Togo team captain Emmanuel Adebayor, speaking in an interview with France’s RMC radio Sunday, said the team had decided finally to “pack our bags and go home” after the Manchester City striker got a call from Togo President Faure Gnassingbe himself urging them to return.
“That’s what made the difference,” Adebayor was quoted as saying in a transcript of his interview on RMC’s Web site.
Boarding the plane, Adebayor told journalists: “We have to mourn our dead. We go back home to do this.”
Togo Sports Minister Christophe Padumhokou Tchao, who was accompanying the team home, told the AP three days of mourning had been declared in his homeland.
“We can’t be in a period of mourning and at the same time be in the festival” of sport, he said. He added Togo had asked organizers to postpone the tournament.
In the tournament’s opening match Sunday, Mali and host Angola tied 4-4. The first match to be played in Cabinda was scheduled for later Monday.
“Despite the terrorist attack, Cabinda will remain a hosting city,” Angolan President Jose Eduardo dos Santos said in a speech at the opening ceremony before the Mali-Angola match. “There is no need to be afraid.”
Mingas, who calls himself the leader of the Front for the Liberation of the Enclave of Cabinda forces, or FLEC, said Monday his group was behind the attack.

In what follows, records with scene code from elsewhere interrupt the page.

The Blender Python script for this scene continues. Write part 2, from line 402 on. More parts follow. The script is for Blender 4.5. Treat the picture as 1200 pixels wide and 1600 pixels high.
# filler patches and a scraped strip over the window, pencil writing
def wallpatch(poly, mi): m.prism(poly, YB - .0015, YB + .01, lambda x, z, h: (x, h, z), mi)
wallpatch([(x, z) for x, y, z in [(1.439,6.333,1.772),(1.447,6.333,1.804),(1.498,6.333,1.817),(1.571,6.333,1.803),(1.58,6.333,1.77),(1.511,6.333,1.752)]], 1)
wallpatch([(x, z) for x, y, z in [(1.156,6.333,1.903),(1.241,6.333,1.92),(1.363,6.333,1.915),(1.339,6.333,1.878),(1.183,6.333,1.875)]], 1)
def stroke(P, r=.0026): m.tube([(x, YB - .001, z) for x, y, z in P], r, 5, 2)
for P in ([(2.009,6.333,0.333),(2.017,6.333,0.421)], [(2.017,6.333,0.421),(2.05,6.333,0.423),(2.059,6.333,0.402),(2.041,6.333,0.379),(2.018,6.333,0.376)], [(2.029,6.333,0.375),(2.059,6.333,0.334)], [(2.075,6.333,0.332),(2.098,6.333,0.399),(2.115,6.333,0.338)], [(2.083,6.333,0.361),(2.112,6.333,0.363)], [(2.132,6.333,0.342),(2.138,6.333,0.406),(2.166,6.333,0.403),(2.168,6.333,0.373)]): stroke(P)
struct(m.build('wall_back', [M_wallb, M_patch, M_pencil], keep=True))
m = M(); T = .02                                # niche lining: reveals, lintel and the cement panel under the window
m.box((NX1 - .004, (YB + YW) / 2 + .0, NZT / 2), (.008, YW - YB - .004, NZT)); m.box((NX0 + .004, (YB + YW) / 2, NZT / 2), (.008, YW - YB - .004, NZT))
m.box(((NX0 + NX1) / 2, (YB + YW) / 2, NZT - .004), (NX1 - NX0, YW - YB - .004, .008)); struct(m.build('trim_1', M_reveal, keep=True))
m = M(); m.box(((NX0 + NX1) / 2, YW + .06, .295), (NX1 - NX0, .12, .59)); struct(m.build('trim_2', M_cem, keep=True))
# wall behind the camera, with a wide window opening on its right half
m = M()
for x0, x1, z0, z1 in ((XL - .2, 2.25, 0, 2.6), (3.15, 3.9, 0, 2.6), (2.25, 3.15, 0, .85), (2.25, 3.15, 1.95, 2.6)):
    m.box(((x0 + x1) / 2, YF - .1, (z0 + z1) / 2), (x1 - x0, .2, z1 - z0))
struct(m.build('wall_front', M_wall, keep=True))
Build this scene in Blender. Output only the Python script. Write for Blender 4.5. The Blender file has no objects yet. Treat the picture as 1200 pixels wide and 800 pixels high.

But another official in Cabinda has denied that FLEC forces were behind the ambush. In a telephone interview with the AP on Sunday, Tiburcio Tati Tchingobo said his group had no objection to the tournament, even with play in Cabinda.
“The tournament can go on, but we are worried about security. We don’t have any problem with our fellow African brothers,” said Tchingobo, minister of defense in the self-declared Federal State of Cabinda, when reached on a satellite phone number.
Portugal’s state-run Lusa news agency said FLEC claimed responsibility in a message on Friday.
The conflicting reports could stem from divisions among pro-independence groups in Cabinda. Several claim the name FLEC.
Cabinda’s armed groups have been weakened by the factional fighting. But periodic announcements from the Angolan government that the Cabinda uprising has been quelled — either by force or negotiations — have been followed by new outbreaks of violence.
The Angolan government has denied charges from international human rights groups its military has committed atrocities in Cabinda. In Sunday’s exclusive interview, Tchingobo said he feared the attack on the Togolese team would spark a crackdown by Angolan forces in Cabinda after the tournament ends.
Angola has been struggling to climb back from decades of violence, and its government was banking on the tournament as a chance to show the world it was on the way to recovery.
Cabinda’s unrest is unrelated to — and often overshadowed by — a broader civil war that lasted nearly three decades and ended in 2002.